Should I Pursue a Double Slit Experiment for My Physics EEI?

[AXidenT]

(Hope this is the right forum)

For my Physics EEI (year 12 extended experimental investigation) I'd really like do some sort of variation of the double slit experiment that can deviate into wave like behaviour of matter etc... I've found ways to have the interference patterns shown using a laser pointer and film, but problem is there isn't enough variation to collect significant amounts of data to base the EEI on.

I was thinking I could use different frequencies of light/laser/whatever medium is being used and using them at different distances and measuring maybe a different in the interference patterns or something, but I'm not sure what that would show if anything.

Is it worth pursuing this, or should I focus on another experiment instead?

Thanks, sorry if I didn't give enough information.

 

[Delphi51]

It would certainly be exciting to do the double slit for light and for particles (electrons?). Alas, the light is probably too easy and the electrons too hard. Unless you can find a university lab that would let you use some of their equipment and advice. It is possible for an amateur to make a vacuum tube (if you can borrow a vacuum pump and figure some way to seal it - probably glass melting). Can you make slits sufficiently close together (better calculate that before starting!)? Maybe use a disassembled webcam as the sensor.

 

[AXidenT]

Well talked to some teachers at school today and for the electrons we may be able to use a university's equipment for that one, so it is actually a possibility!

My concern though is whether we would be able to collect enough data to "systematically anaylse" (one of the criteria). I can't think of any variables that we could change that would produce meaningful data. Any ideas? :S

 

[Delphi51]

I don't think you will get much data on the electron experiment - one pattern would be a triumph! But it should be fairly routine to get lots of data for light. The formula x = nLλ/d could be varied every which way. For example, use slits with different d values (order some gratings NOW if your school doesn't have a few different ones) and measure the x distances. With some persistence, you should be able to make measurements with ordinary light (chemistry will have some gas discharge tubes with known wavelengths - hydrogen lines, etc) rather than lasers, so you can vary λ. Put those two data sets together and you can experimentally deduce the formula with the usual graphing techniques.

There is a little controversy with the L in that formula. Many high school textbooks take L to be the perpendicular distance from the slits to the screen but in fact it is the hypotenuse in the nλ = d*sin(θ) formula. It only makes a significant difference when θ is large but no problem getting large angles with the laser. Comparing the data points and the formulas with L used both ways should be good for a graph or two.

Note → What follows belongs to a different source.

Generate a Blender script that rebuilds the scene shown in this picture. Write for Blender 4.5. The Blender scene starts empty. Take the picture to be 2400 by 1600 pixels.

You may think of some "slits" to measure with interference patterns. Fine screens, cloth, and plant tissues come to mind. You see interference patterns in everyday life, for example from the sun shining on screen doors. Are these really from interference when the mesh is thousands of times wider than diffraction gratings? Some close observations and calculations would be most interesting. If you do anything with that, I would really appreciate a PM with the details.

Another dimension to the whole thing is the intensities of the bright constructive interference lines with different n values. You could have a go at measuring these with photocells or photoresistors and some very simple electronics. I have no idea what pattern or formula you might find. I have seen some delightfully complicated intensity functions of angle for refraction.